For years I’ve written and spoken about the damage the comparative rater has done to the independent agency business model. In my opinion, raters have served to destroy agent capability as “trusted advisors,” commoditizing personal insurance transactions and focusing consumer attention solely on price as the only rational insurance purchasing fact. Yes, they’ve been assisted by billions of dollars in price-oriented advertising by non-agent companies and there has been a historical shift of captive agents to the IA channel.
My concern has always been that once commoditized, there would be no turning back for agents and that agent’s sole resulting value proposition would be a cost number that algorithms and computers would always beat.

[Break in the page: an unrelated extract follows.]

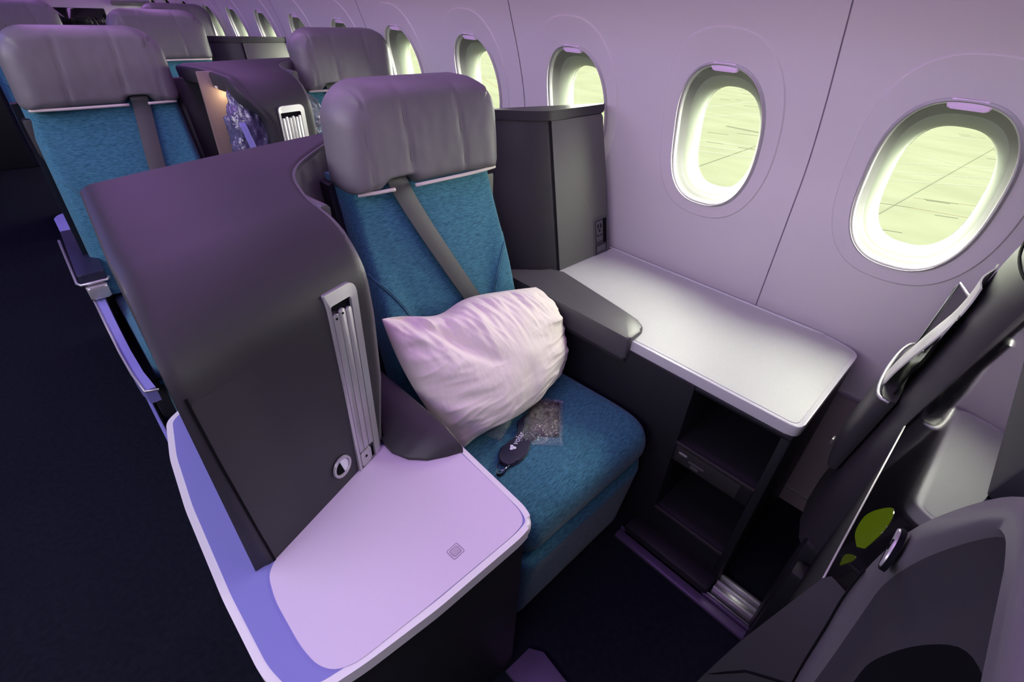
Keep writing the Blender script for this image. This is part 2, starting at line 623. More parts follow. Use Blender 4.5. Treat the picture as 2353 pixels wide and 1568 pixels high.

Well, I wonder if that day has arrived?
According to the most recent J.D. Power report on U.S. auto insurance consumer satisfaction, 2019 had a record high level of customer satisfaction with carriers. According to the survey, “72% of customers said they’d switch insurers for any level of financial savings.” (As reported in the July 1, 2019 “Insurance Journal” underline mine.) Other significant findings of the study published in the “Insurance Journal” are that, “customer reliance on agents has declined by 33% over the last 20 years,” and that, “17% of customers hadn’t met their agency face-to-face or on the phone.” (Underline mine again.)
Let’s unpack this.
If all of this is true, and J.D. Powers has an excellent reputation for veracity and accuracy, then who needs an agent? With agents comprising carrier’s largest non-claims expense, what does a rational insurance company think?
Add to that another study I wrote about last year that shows underwriting results are better for the direct response carriers like Geico and Progressive than agent represented companies. You should be concerned if you’re an agent.
These studies aren’t canaries in the coal mine; they are tectonic explosions threatening to trap an entire industry. Consider that most of the typical small agency’s revenue comes from personal lines and that 60% of revenue comes from auto insurance. With all of this in mind, it’s pretty easy to see why we have commission compression and why agents are fighting over fewer customers.
Ok, so is it the end?
I don’t think so. First, customers are much happier when they bundle home and auto according to the study, so good agents, selling solutions, still have an edge. Also, the study points out that consumers value “superior digital experiences and easy access to account management,” which is something that agents can easily provide.
There is an opportunity to go after a big chunk of the market that has no relationship with an agent. (The 17% that had never met one – even by phone.)
Finally, carriers and agents aren’t created equally. Those that couple excellent digital capability and lowest price assurance with relentless shopping on behalf of consumers with multiple carriers, (old fashioned independent agent value proposition anyone?) serious effort at cost controls in the agency, (benchmarking?) aggressive marketing for new business, state of the art digital and personal service to leverage retention and increased focus on placing business with insurance company price and tech leaders, (one leads to the other) will not just survive, they will thrive.
Part of that thriving will be picking up the pieces from a lot of agents that didn’t make it.
Which kind of agency are you now? What kind of agency are you working to become?